● **DATA SECTION**:
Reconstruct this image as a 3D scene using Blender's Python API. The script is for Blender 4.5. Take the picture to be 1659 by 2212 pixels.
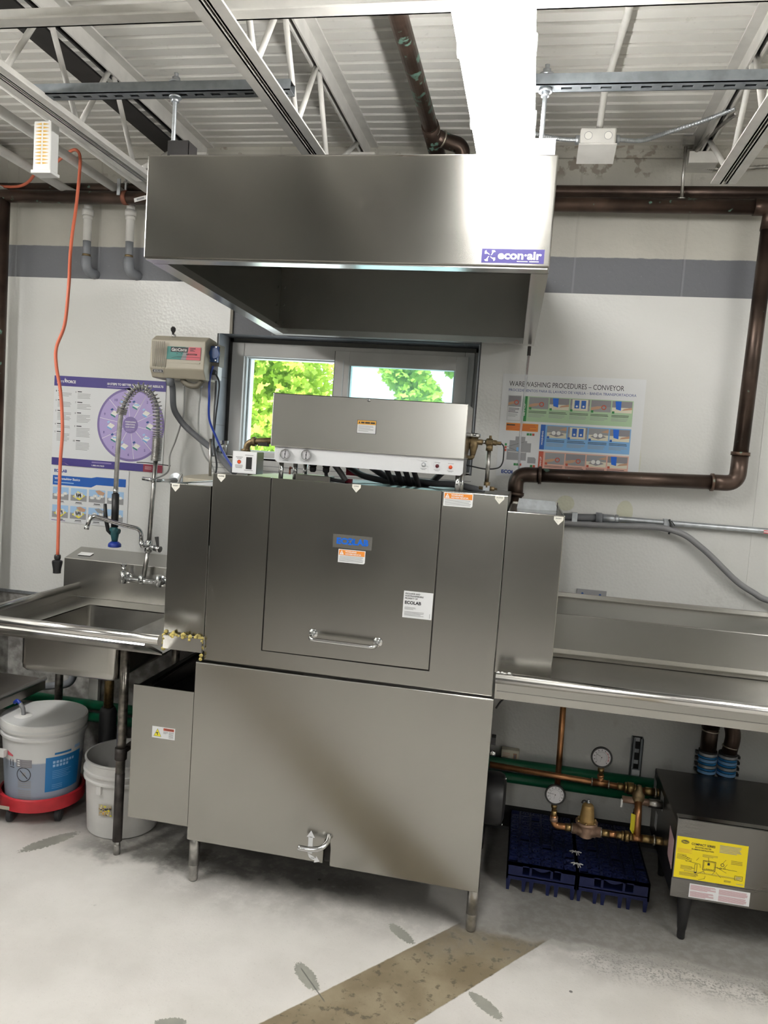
import bpy, math, random
from mathutils import Vector, Matrix
random.seed(7)
PI = math.pi
SC = bpy.context.scene
COL = SC.collection
for o in list(bpy.data.objects):
    bpy.data.objects.remove(o, do_unlink=True)

# ------------------------------------------------------------------ camera
cd = bpy.data.cameras.new('camera')
cam = bpy.data.objects.new('camera', cd)
COL.objects.link(cam)
cd.sensor_fit = 'HORIZONTAL'
cd.sensor_width = 36.0
cd.lens = 36.0 * 1664.85 / 1659.0
cd.clip_start = 0.05
cd.clip_end = 200
yaw, pitch, roll = 0.183489448, 0.0790376796, 0.0693730725
cy, sy, cp, sp, cr, sr = (math.cos(yaw), math.sin(yaw), math.cos(pitch), math.sin(pitch),
                          math.cos(roll), math.sin(roll))
# world -> image axes (right, down, forward)
Ry = Matrix(((cy, sy, 0), (-sy, cy, 0), (0, 0, 1)))
Bx = Matrix(((1, 0, 0), (0, 0, -1), (0, 1, 0)))
Rx = Matrix(((1, 0, 0), (0, cp, -sp), (0, sp, cp)))
Rz = Matrix(((cr, -sr, 0), (sr, cr, 0), (0, 0, 1)))
Rm = Rz @ Rx @ Bx @ Ry
m = Matrix.Identity(4)
for i in range(3):
    m[i][0] = Rm[0][i]
    m[i][1] = -Rm[1][i]
    m[i][2] = -Rm[2][i]
m[2][3] = 1.5
cam.matrix_world = m
SC.camera = cam

# ------------------------------------------------------------------ light, exposure
FIX_E = 54.0          # strip light lens
SC.view_settings.view_transform = 'Standard'
SC.view_settings.look = 'None'
SC.view_settings.gamma = 1.0
SC.view_settings.use_curve_mapping = False
SC.view_settings.exposure = 0.0
SC.cycles.max_bounces = 8
SC.cycles.diffuse_bounces = 4
SC.cycles.glossy_bounces = 4
SC.cycles.transparent_max_bounces = 12
SC.cycles.sample_clamp_indirect = 5.0
SC.cycles.caustics_reflective = False
SC.cycles.caustics_refractive = False
w = bpy.data.worlds.new('sky')
SC.world = w
w.use_nodes = True
bg = w.node_tree.nodes['Background']
bg.inputs[0].default_value = (0.86, 0.94, 1.0, 1)
bg.inputs[1].default_value = 3.0
sd = bpy.data.lights.new('sun', 'SUN')
sd.energy = 20.0
sd.angle = 0.02
sd.color = (1.0, 0.95, 0.85)
sun = bpy.data.objects.new('sun', sd)
COL.objects.link(sun)
sun.location = (0, 0, 12)
sun.rotation_euler = (math.radians(38), 0, math.radians(-20))   # shines away from the building onto the trees

# ------------------------------------------------------------------ shader expressions
class S:
    """a socket with arithmetic"""
    def __init__(s, nt, sock): s.nt, s.k = nt, sock
    def m(s, op, a=None, b=None):
        n = s.nt.nodes.new('ShaderNodeMath'); n.operation = op
        s.nt.links.new(s.k, n.inputs[0])
        for i, x in ((1, a), (2, b)):
            if x is None: continue
            if isinstance(x, S): s.nt.links.new(x.k, n.inputs[i])
            else: n.inputs[i].default_value = x
        return S(s.nt, n.outputs[0])
    def __add__(s, o): return s.m('ADD', o)
    __radd__ = __add__
    def __mul__(s, o): return s.m('MULTIPLY', o)
    __rmul__ = __mul__
    def __sub__(s, o): return s.m('SUBTRACT', o)
    def __rsub__(s, o): return s.m('MULTIPLY', -1.0).m('ADD', o)
    def __truediv__(s, o): return s.m('DIVIDE', o)
    def mx(s, o): return s.m('MAXIMUM', o)
    def mn(s, o): return s.m('MINIMUM', o)
    def ab(s): return s.m('ABSOLUTE')
    def st(s, a, b):
        n = s.nt.nodes.new('ShaderNodeMapRange'); n.interpolation_type = 'SMOOTHSTEP'
        s.nt.links.new(s.k, n.inputs[0])
        if a < b:
            n.inputs[1].default_value = a; n.inputs[2].default_value = b
        else:
            n.inputs[1].default_value = b; n.inputs[2].default_value = a
            n.inputs[3].default_value = 1; n.inputs[4].default_value = 0
        return S(s.nt, n.outputs[0])

class Mat:
    """material being built: world position axes, noises, colour mixes"""
    def __init__(s, name):
        s.mat = bpy.data.materials.new(name); s.mat.use_nodes = True
        s.nt = s.mat.node_tree
        s.b = s.nt.nodes['Principled BSDF']
        g = s.nt.nodes.new('ShaderNodeNewGeometry')
        s.pos = g.outputs['Position']
        x = s.nt.nodes.new('ShaderNodeSeparateXYZ')
        s.nt.links.new(s.pos, x.inputs[0])
        s.x, s.y, s.z = (S(s.nt, x.outputs[i]) for i in range(3))
    def vec(s, sx, sy, sz):
        n = s.nt.nodes.new('ShaderNodeVectorMath'); n.operation = 'MULTIPLY'
        s.nt.links.new(s.pos, n.inputs[0]); n.inputs[1].default_value = (sx, sy, sz)
        return n.outputs[0]
    def noise(s, scale, detail=2.0, st=(1, 1, 1), rough=0.5):
        n = s.nt.nodes.new('ShaderNodeTexNoise')
        s.nt.links.new(s.vec(*st), n.inputs['Vector'])
        n.inputs['Scale'].default_value = scale; n.inputs['Detail'].default_value = detail
        n.inputs['Roughness'].default_value = rough
        return S(s.nt, n.outputs[0])
    def voro(s, scale, st=(1, 1, 1), out='Distance', feature='F1'):
        n = s.nt.nodes.new('ShaderNodeTexVoronoi'); n.feature = feature
        s.nt.links.new(s.vec(*st), n.inputs['Vector'])
        n.inputs['Scale'].default_value = scale
        return S(s.nt, n.outputs[out])
    def mix(s, f, a, b):
        n = s.nt.nodes.new('ShaderNodeMix'); n.data_type = 'RGBA'
        ins = [i for i in n.inputs if i.type == 'RGBA']; fi = n.inputs[0]
        if isinstance(f, S): s.nt.links.new(f.k, fi)
        else: fi.default_value = f
        for i, c in zip(ins, (a, b)):
            if isinstance(c, (tuple, list)): i.default_value = (*c[:3], 1)
            else: s.nt.links.new(c, i)
        return [o for o in n.outputs if o.type == 'RGBA'][0]
    def set(s, key, v):
        i = s.b.inputs[key]
        if isinstance(v, S): s.nt.links.new(v.k, i)
        elif isinstance(v, (tuple, list)): i.default_value = (*v[:3], 1)
        elif isinstance(v, (int, float)): i.default_value = v
        else: s.nt.links.new(v, i)
    def bump(s, h, strength=0.3, dist=0.002):
        n = s.nt.nodes.new('ShaderNodeBump')
        n.inputs['Strength'].default_value = strength; n.inputs['Distance'].default_value = dist
        s.nt.links.new(h.k, n.inputs['Height'])
        s.nt.links.new(n.outputs[0], s.b.inputs['Normal'])

MATS = {}
def mat(name, col, rough=0.5, metal=0.0, spec=None, vary=0.0, vscale=8.0, emit=None, alpha=None, trans=None, bumpy=None):
    q = Mat(name)
    if vary:
        n = q.noise(vscale, 4.0)
        c0 = tuple(max(0, c * (1 - vary)) for c in col); c1 = tuple(min(1, c * (1 + vary)) for c in col)
        q.set('Base Color', q.mix(n.st(0.3, 0.7), c0, c1))
    else:
        q.set('Base Color', col)
    q.set('Roughness', rough); q.set('Metallic', metal)
    if spec is not None: q.set('Specular IOR Level', spec)
    if emit: q.set('Emission Color', col); q.set('Emission Strength', emit)
    if trans: q.set('Transmission Weight', trans)
    if alpha is not None: q.set('Alpha', alpha)
    if bumpy: q.bump(q.noise(bumpy[0], 3.0), bumpy[1], bumpy[2])
    MATS[name] = q.mat
    return q

def steel(name, col, rough, aniso, grain=(2.0, 2.0, 420.0), smudge=0.04):
    q = Mat(name)
    g = q.noise(3.0, 3.0, grain)
    cl = q.noise(2.2, 3.0)
    f = (g - 0.5) * 0.12 + (cl - 0.5)
    q.set('Base Color', q.mix((f + 0.5).st(0.1, 0.9), tuple(c * 0.93 for c in col), tuple(min(1, c * 1.05) for c in col)))
    q.set('Metallic', 1.0)
    q.set('Roughness', (cl - 0.5) * smudge * 2 + (g - 0.5) * 0.02 + rough)
    q.set('Anisotropic', aniso)
    t = q.nt.nodes.new('ShaderNodeCombineXYZ')
    for i, v in enumerate((0.02, 0.06, 1.0)): t.inputs[i].default_value = v
    q.nt.links.new(t.outputs[0], q.b.inputs['Tangent'])
    MATS[name] = q.mat
    return q

steel('steel', (0.365, 0.357, 0.332), 0.20, 0.6)  # base darkened for the dim reflections on hood and machine
steel('steel_heater', (0.20, 0.195, 0.185), 0.28, 0.5)
steel('steel_table', (0.46, 0.45, 0.425), 0.25, 0.65)  # lighter copy of the steel, for brighter reflections on the tables
steel('steel_lit', (0.68, 0.675, 0.65), 0.22, 0.6)  # lightest copy, reflected light on the control box put into the colour
steel('steel_dull', (0.33, 0.32, 0.30), 0.34, 0.5)
steel('steel_bright', (0.78, 0.77, 0.75), 0.22, 0.3)
mat('chrome', (0.72, 0.73, 0.74), 0.14, 1.0)
mat('pipe_steel', (0.45, 0.44, 0.42), 0.30, 1.0, vary=0.25, vscale=30)
mat('galvanized', (0.50, 0.53, 0.56), 0.42, 0.9, vary=0.12, vscale=40)
mat('galv_strut', (0.22, 0.24, 0.26), 0.5, 0.6, vary=0.15, vscale=25)
mat('black', (0.012, 0.012, 0.013), 0.45)
mat('rubber', (0.025, 0.025, 0.027), 0.6)
mat('black_steel', (0.018, 0.016, 0.016), 0.55, vary=0.4, vscale=12)
mat('dark_leg', (0.055, 0.048, 0.045), 0.45, 0.5, vary=0.35, vscale=25)
mat('white', (0.82, 0.82, 0.80), 0.5)
mat('white_gloss', (0.80, 0.81, 0.82), 0.3)
mat('paper', (0.72, 0.73, 0.74), 0.35)
mat('paper_warm', (0.80, 0.78, 0.70), 0.5)
mat('ink', (0.03, 0.03, 0.035), 0.6)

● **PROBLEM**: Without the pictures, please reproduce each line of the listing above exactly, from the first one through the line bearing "SC.camera = cam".

● **RESULT OF THIS TASK**:
Reconstruct this image as a 3D scene using Blender's Python API. The script is for Blender 4.5. Take the picture to be 1659 by 2212 pixels.
import bpy, math, random
from mathutils import Vector, Matrix
random.seed(7)
PI = math.pi
SC = bpy.context.scene
COL = SC.collection
for o in list(bpy.data.objects):
    bpy.data.objects.remove(o, do_unlink=True)

# ------------------------------------------------------------------ camera
cd = bpy.data.cameras.new('camera')
cam = bpy.data.objects.new('camera', cd)
COL.objects.link(cam)
cd.sensor_fit = 'HORIZONTAL'
cd.sensor_width = 36.0
cd.lens = 36.0 * 1664.85 / 1659.0
cd.clip_start = 0.05
cd.clip_end = 200
yaw, pitch, roll = 0.183489448, 0.0790376796, 0.0693730725
cy, sy, cp, sp, cr, sr = (math.cos(yaw), math.sin(yaw), math.cos(pitch), math.sin(pitch),
                          math.cos(roll), math.sin(roll))
# world -> image axes (right, down, forward)
Ry = Matrix(((cy, sy, 0), (-sy, cy, 0), (0, 0, 1)))
Bx = Matrix(((1, 0, 0), (0, 0, -1), (0, 1, 0)))
Rx = Matrix(((1, 0, 0), (0, cp, -sp), (0, sp, cp)))
Rz = Matrix(((cr, -sr, 0), (sr, cr, 0), (0, 0, 1)))
Rm = Rz @ Rx @ Bx @ Ry
m = Matrix.Identity(4)
for i in range(3):
    m[i][0] = Rm[0][i]
    m[i][1] = -Rm[1][i]
    m[i][2] = -Rm[2][i]
m[2][3] = 1.5
cam.matrix_world = m
SC.camera = cam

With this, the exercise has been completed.